6
votes

The OpenGL specification lies (or is this a bug?)... Referring to the layout for std140, with shared uniform buffers, it states:

"The set of rules shown in Tabl e L-1 are used by the GLSL compiler to layout members in a std140-qualified uniform block. The offsets of members in the block are accumulated based on the sizes of the previous members in the block (those declared before the variable in question), and the starting offset. The starting offset of the first member is always zero.

Scalar variable type (bool, int, uint, float) - Size of the scalar in basic machine types"

(http://www.opengl-redbook.com/appendices/AppL.pdf)

So, armed with this information, I setup a uniform block in my shader that looks something like this:

// Spotlight.

layout (std140) uniform Spotlight
{
    float Light_Intensity;
    vec4  Light_Ambient;
    vec3  Light_Position;   
};

... only to discover it doesn't work with the subsequent std140 layout I setup on the CPU side.

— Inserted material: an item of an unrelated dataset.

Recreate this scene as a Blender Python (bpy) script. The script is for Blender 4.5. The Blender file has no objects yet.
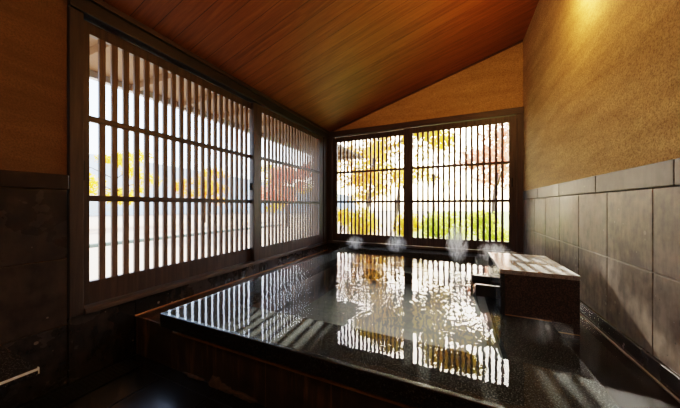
import bpy, bmesh, math, random
import numpy as np
from mathutils import Vector, Matrix
random.seed(7); rng = np.random.default_rng(7)
RIP = .021
S = bpy.context.scene
C = S.collection
ZO = 1.03                      # eye height above the floor; z below is written relative to the eye
XL, XR, YB, YF = -2.051, 0.776, 4.0, -1.3
def ceil_z(x): return 1.27 + (x - XL) * 0.307

# ------------------------------------------------------------ materials
def mat(name):
    m = bpy.data.materials.new(name); m.use_nodes = True
    nt = m.node_tree; nt.nodes.clear()
    out = nt.nodes.new('ShaderNodeOutputMaterial')
    return m, nt, out
class N:
    def __init__(s, nt): s.nt = nt
    def n(s, t, **k):
        o = s.nt.nodes.new(t)
        for a, v in k.items():
            if a.startswith('_'): setattr(o, a[1:], v)
        return o
    def l(s, a, b): s.nt.links.new(a, b)
    def coord(s, scale=(1,1,1), rot=(0,0,0)):
        g = s.n('ShaderNodeNewGeometry'); m = s.n('ShaderNodeMapping')
        m.inputs['Scale'].default_value = scale; m.inputs['Rotation'].default_value = rot
        s.l(g.outputs['Position'], m.inputs[0]); return m.outputs[0]
    def noise(s, vec, scale=5, detail=4, rough=.55, dist=0):
        o = s.n('ShaderNodeTexNoise'); o.inputs['Scale'].default_value = scale
        o.inputs['Detail'].default_value = detail; o.inputs['Roughness'].default_value = rough
        o.inputs['Distortion'].default_value = dist
        if vec is not None: s.l(vec, o.inputs['Vector'])
        return o.outputs[0]
    def ramp(s, fac, stops):
        o = s.n('ShaderNodeValToRGB'); e = o.color_ramp.elements
        while len(e) < len(stops): e.new(.5)
        for i, (p, c) in enumerate(stops):
            e[i].position = p; e[i].color = (c[0], c[1], c[2], 1) if not isinstance(c, (int, float)) else (c, c, c, 1)
        s.l(fac, o.inputs[0]); return o.outputs[0]
    def mix(s, fac, a, b, mode='MIX'):
        o = s.n('ShaderNodeMix', _data_type='RGBA', _blend_type=mode)
        for sock, v in ((o.inputs[0], fac), (o.inputs[6], a), (o.inputs[7], b)):
            if isinstance(v, (int, float)): sock.default_value = v
            elif isinstance(v, tuple): sock.default_value = (*v[:3], 1)
            else: s.l(v, sock)
        return o.outputs[2]
    def math(s, op, a, b=None, c=None):
        o = s.n('ShaderNodeMath', _operation=op)
        for i, v in enumerate((a, b, c)):
            if v is None: continue
            if isinstance(v, (int, float)): o.inputs[i].default_value = v
            else: s.l(v, o.inputs[i])
        return o.outputs[0]
    def sep(s, vec):
        o = s.n('ShaderNodeSeparateXYZ'); s.l(vec, o.inputs[0]); return o.outputs
    def comb(s, x, y, z):
        o = s.n('ShaderNodeCombineXYZ')
        for i, v in enumerate((x, y, z)):
            if isinstance(v, (int, float)): o.inputs[i].default_value = v
            else: s.l(v, o.inputs[i])
        return o.outputs[0]
    def bump(s, h, strength=.3, dist=.01):
        o = s.n('ShaderNodeBump'); o.inputs['Strength'].default_value = strength; o.inputs['Distance'].default_value = dist
        s.l(h, o.inputs['Height']); return o.outputs[0]
    def fres(s, ior, normal=None):
        g = s.n('ShaderNodeNewGeometry'); m = s.n('ShaderNodeMapRange')
        s.l(g.outputs['Backfacing'], m.inputs[0]); m.inputs[3].default_value = ior; m.inputs[4].default_value = 1/ior
        f = s.n('ShaderNodeFresnel'); s.l(m.outputs[0], f.inputs[0])
        if normal is not None: s.l(normal, f.inputs['Normal'])
        return f
    def bsdf(s, col, rough=.5, spec=.5, normal=None, coat=0):
        o = s.n('ShaderNodeBsdfPrincipled')
        for k, v in (('Base Color', col), ('Roughness', rough)):
            if isinstance(v, tuple): o.inputs[k].default_value = (*v[:3], 1)
            elif isinstance(v, (int, float)): o.inputs[k].default_value = v
            else: s.l(v, o.inputs[k])
        o.inputs['Specular IOR Level'].default_value = spec
        o.inputs['Coat Weight'].default_value = coat; o.inputs['Coat Roughness'].default_value = .08
        if normal is not None: s.l(normal, o.inputs['Normal'])
        return o.outputs[0]

def m_plaster(name, base=(.37,.235,.095), dark=(.25,.15,.055)):
    m, nt, out = mat(name); n = N(nt)
    # diagonal trowel strokes, then fine straw grain
    v = n.coord((1.2,1.2,7), (math.radians(-24),0,0))
    st = n.noise(v, 1.6, 5, .6, .3)
    g = n.noise(n.coord((1,1,1)), 130, 3, .7)
    g2 = n.noise(n.coord((1,1,1)), 38, 4, .7)
    col = n.mix(n.ramp(st, [(.32,0.),(.68,1.)]), dark, base)
    col = n.mix(n.ramp(g, [(.36,.0),(.56,1.)]), n.mix(.62, col, (.10,.055,.02)), col)
    col = n.mix(n.ramp(g2, [(.3,.75),(.7,.0)]), col, n.mix(.35, col, (.1,.06,.02)))
    b = n.bump(n.math('ADD', n.math('MULTIPLY', g, .6), n.math('MULTIPLY', st, 1.5)), .55, .006)
    n.l(n.bsdf(col, .92, .2, b), out.inputs[0]); return m
def m_ceiling():
    m, nt, out = mat('cedar_boards'); n = N(nt)
    g = n.n('ShaderNodeNewGeometry'); x, y, z = n.sep(g.outputs['Position'])
    W = .142
    k = n.math('DIVIDE', y, W); idx = n.math('FLOOR', k); fr = n.math('FRACT', k)
    wn = n.n('ShaderNodeTexWhiteNoise', _noise_dimensions='1D'); n.l(idx, wn.inputs['W'])
    grain = n.noise(n.comb(n.math('ADD', n.math('MULTIPLY', x, .9), n.math('MULTIPLY', idx, 7.3)), n.math('MULTIPLY', y, 11), 0.), 2.2, 6, .62, 1.1)
    fine = n.noise(n.comb(n.math('MULTIPLY', x, 3), n.math('MULTIPLY', y, 90), 0.), 2.0, 3, .6)
    col = n.ramp(grain, [(.28,(.085,.022,.004)),(.5,(.23,.066,.011)),(.72,(.42,.13,.022))])
    col = n.mix(.35, col, n.ramp(fine, [(.3,(.09,.024,.005)),(.7,(.30,.085,.015))]))
    col = n.mix(n.math('MULTIPLY', wn.outputs['Value'], .42), col, (.36,.12,.022))
    seam = n.math('LESS_THAN', n.math('MINIMUM', fr, n.math('SUBTRACT', 1., fr)), .018)
    col = n.mix(n.math('MULTIPLY', seam, .75), col, (.02,.008,.004))
    b = n.bump(n.math('SUBTRACT', grain, seam), .25, .004)
    n.l(n.bsdf(col, .42, .45, b), out.inputs[0]); return m
def m_wood(name, a=(.022,.013,.009), b_=(.075,.045,.031), axis=2, rough=.45):
    m, nt, out = mat(name); n = N(nt)
    sc = [26,26,26]; sc[axis] = 1.6
    g = n.noise(n.coord(tuple(sc)), 1.6, 5, .6, .5)
    col = n.ramp(g, [(.3,a),(.72,b_)])
    n.l(n.bsdf(col, rough, .4, n.bump(g, .2, .002)), out.inputs[0]); return m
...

That is the first 4 bytes are a float (size of the machine scalar type for GLfloat), the next 16 bytes are a vec4 and the following 12 bytes are a vec3 (with 4 bytes left over on the end to take account of the rule that a vec3 is really a vec4).

When I change the CPU side to specify a float as being the same size as a vec4, i.e. 16 bytes, and do my offsets and buffer size making this assumption, the shader works as intended.

So, either the spec is wrong or I've misunderstood the meaning of "scalar" in this context, or ATI have a driver bug. Can anyone shed any light on this mystery?

1

1 Answers

13
votes

That PDF you linked to is not the OpenGL specification. I don't know where you got it from, but that is certainly not the full list of rules. Always check your sources; the spec is not as unreadable as many claim it to be.

Yes, the size of variables of basic types is the same size as the basic machine type (ie: 4 bytes). But size alone does not determine the position of the variable.

Each type has a base alignment, and no matter where that type is found in a uniform block, it's overall byte offset must fit that alignment. The base alignment of a vec4 is 4 * the alignment of its basic type (ie: float). So the base alignment of a vec4 is 16.

Because Light_Intensity ends after 4 bytes, the compiler must insert 12 bytes of padding, because Light_Ambient cannot be on a 4-byte boundary. It must be on a 16-byte boundary, so the compiler uses 12 bytes of empty space.

ATI does have a few driver bugs around std140 layout, but this isn't one of them.

As a general rule, I like to explicitly put padding into my structures, and I avoid vec3 (because it has 16 byte alignment). Doing these generally cuts down on compiler bugs as well as accidental misunderstanding about where things go and how much room they actually take.